Wednesday, May 15, 2013

In Poor Margins of Paris, New Recipe for Success Is Local

Here at Garvey's Ghost we've made the repeated point that the largest contributor to black unemployment is the lack of local black owned businesses in black neighborhoods.  Every group in America has an enclave that they control that serves as a "home base" for it's people. In reference to economics, these 'bases" usually provide initial employment where young people get their feet wet in the world of employment. The larger and more successful the business the more people it can hire. A side benefit of this is that those communities are not generally dependent upon outsiders for goods, services AND basic employment.

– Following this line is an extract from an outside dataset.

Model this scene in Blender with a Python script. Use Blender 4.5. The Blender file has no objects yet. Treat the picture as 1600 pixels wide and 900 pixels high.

So over in France we find that one Maurad Benamer has figured this particular thing out. France, like the US has a large unemployment rate among it's African immigrants. I've already expressed my opinion in regards to African immigrants in France versus those Africans who were taken and shipped to the US via the Trans-Atlantic Slave Trade. While Africans in America were part and parcel of the developing nation and were denied their rightful place at the table African immigrants to France do not have such a legacy. Therefore I don't think the French have any obligation to do anything for them. It's their country, their land and therefore their choice. If you land in France you should be prepared to make your own way. Maurad Benamer apparently understands this.


“We came from a place where there was injustice and a lack of opportunity,” Mr. Benamer, 36, recalled of his banlieue, Bondy. But there he was in the heart of tourist Paris, on a winter afternoon in 2007, with his mother pointing incredulously to truffle-and-foie-gras maki being rolled out to patrons at Eat Sushi, which since then has expanded into a chain of 38 restaurants across France.

“How did you manage to do all this?” she asked.

His answer was simple: he did it on his own.
       

As he should.

a new generation of people like Mr. Benamer are trying to turn the suburbs into incubators for entrepreneurs, who see using their own initiative as the only way up and out of the banlieues,

Better late than never.

“If we wait for the government to do something, people will just remain stuck,” Mr. Benamer said. “If we want things to improve, we have to do it ourselves.”

Just as Mr. Garvey said you should.

As part of the self-help effort, banlieue-based organizations that promote ethnic diversity have been aggressive about placing minorities into mentoring and jobs programs at French companies that as little as a decade ago routinely rejected applicants with non-French names.


Please do not spend too much time (preferably none) on this. You build enough business and corner enough of the market and those businesses will come
looking for you.

Bottom line: Nobody respects a person or people who constantly has their hand out. Nobody respects anyone who complains and blames everyone else all the time. Everybody respects (even if they do not LIKE) a person who gets shit done.